Woo: We had two science advisers in particular, Dr. Matt McKenzie, who’s a particle physicist — part of the team that discovered the Higgs Boson, so he’s the real deal — and Bobak Ferdowsi, who is a JPL and a real-life rocket scientist. They gave us and the cast little Cliffs Notes on physics 101. But the way they communicated difficult, complex concepts to a layman in a way you could absorb in real time was just as important. In a book, you can read it at your own pace and you can look things up if you want to. When you’re experiencing a television series, you want the whole thing to flow in front of you, and that means these complex ideas need to be digestible in real time regardless of who’s watching. We got as much from the way Matt and Bobak conveyed these ideas as we did the content of what they conveyed.

Benioff: It was Matt, or maybe it was a friend of Matt’s, who came up with the idea of Vera Ye jumping into the Cherenkov tank in the particle accelerator.

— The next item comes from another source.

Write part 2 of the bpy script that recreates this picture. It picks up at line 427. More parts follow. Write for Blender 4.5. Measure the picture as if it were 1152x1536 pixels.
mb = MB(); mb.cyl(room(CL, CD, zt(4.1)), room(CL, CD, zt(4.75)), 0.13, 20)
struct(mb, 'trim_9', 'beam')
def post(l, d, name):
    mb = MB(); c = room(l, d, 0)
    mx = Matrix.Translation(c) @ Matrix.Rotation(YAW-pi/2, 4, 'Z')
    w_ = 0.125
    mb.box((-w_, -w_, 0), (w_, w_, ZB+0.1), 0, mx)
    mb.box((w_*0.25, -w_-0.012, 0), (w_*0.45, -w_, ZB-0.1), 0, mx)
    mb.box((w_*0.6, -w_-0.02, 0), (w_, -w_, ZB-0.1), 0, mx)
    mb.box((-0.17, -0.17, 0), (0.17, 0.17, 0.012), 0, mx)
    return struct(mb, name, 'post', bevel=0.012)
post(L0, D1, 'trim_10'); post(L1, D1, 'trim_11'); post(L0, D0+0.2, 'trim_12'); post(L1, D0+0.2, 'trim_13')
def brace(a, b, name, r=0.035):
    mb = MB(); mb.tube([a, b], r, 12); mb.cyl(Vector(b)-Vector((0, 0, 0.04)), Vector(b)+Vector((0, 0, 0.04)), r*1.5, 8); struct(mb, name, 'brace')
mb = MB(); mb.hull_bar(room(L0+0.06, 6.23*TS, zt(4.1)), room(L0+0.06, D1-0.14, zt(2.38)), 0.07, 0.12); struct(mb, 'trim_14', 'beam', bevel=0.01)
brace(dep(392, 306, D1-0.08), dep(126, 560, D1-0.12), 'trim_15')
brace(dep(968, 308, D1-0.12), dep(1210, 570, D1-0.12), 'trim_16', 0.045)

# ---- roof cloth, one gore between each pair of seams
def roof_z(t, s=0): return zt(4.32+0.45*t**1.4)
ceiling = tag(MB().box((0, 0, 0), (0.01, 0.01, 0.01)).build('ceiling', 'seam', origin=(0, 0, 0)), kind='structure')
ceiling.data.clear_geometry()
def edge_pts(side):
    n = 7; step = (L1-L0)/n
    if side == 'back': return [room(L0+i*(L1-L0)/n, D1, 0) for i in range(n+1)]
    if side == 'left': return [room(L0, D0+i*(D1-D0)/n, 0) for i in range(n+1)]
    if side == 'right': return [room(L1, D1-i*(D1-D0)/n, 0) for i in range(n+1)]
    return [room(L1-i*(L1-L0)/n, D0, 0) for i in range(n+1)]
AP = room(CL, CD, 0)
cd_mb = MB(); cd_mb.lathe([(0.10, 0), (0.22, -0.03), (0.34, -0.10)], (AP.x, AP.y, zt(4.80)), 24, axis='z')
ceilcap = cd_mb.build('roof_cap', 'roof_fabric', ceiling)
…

In the book, it’s a slightly different suicide. We were looking for something highly visual that would take place in and around the environment of an accelerator.

Streaming TV shows can be infamous for their tendency to take their time setting up a premise, but 3 Body Problem burns through plot very quickly. Was it a conscious decision to keep the pacing quick?
Weiss: A lot of it comes down to knowing what it takes to produce a show at a certain level of intensity, and what it takes to make something look the way it needs to look and feel the way it needs to feel. If you’re going to make it beat for beat, chapter and verse, there’s no way to do it in less than five years for an outrageous amount of money. More important than that, it was about needing to feel a sense of urgency and propulsion. Eight episodes always felt right to us, at least for this season. It’s not a superfast burn. It takes some time for people to understand, for all the threads to come together, the video game and the countdown and the suicide-slash-murder investigations. Taking 10 or 20 episodes to answer that question didn’t feel viable for the kind of show we were making.

Woo, Benioff, and Weiss on set for episode one, “Countdown.”Photo: Ed Miller/Netflix

You’ve said in other interviews that you have an imagined four-season structure for this show, should you be able to make more of it. How much of the future of the series have you plotted out?
Weiss: We’ve done a good amount of work on the second season. At this point, the shape of it is pretty detailed in terms of character journeys and who lives, who dies, who goes where, how things function. The rest of it … there are three books, so that seems to suggest three seasons. The third book is very long, which might suggest more than three seasons, but we’ve already used a fair amount of the third book. It’s hard to know until you get there.

I really liked the first book. But books two and three I loved. There was stuff — the video game and the cultural revolution and the Panama Canal — that we knew we needed to put on the screen. As the story goes on, those things increase both in number and just what the fuck? intensity. There are more of those things in the second book than the first, and much more in the third book than the second. If we do justice to those things onscreen, by the time you get to the last season or two of the show, we would be giving people an experience they’ve never had before. We’re very hopeful we can get there, because it just gets wilder and wilder as you go. The three of us would love to tell the story to its glorious culmination.

This interview has been edited and condensed.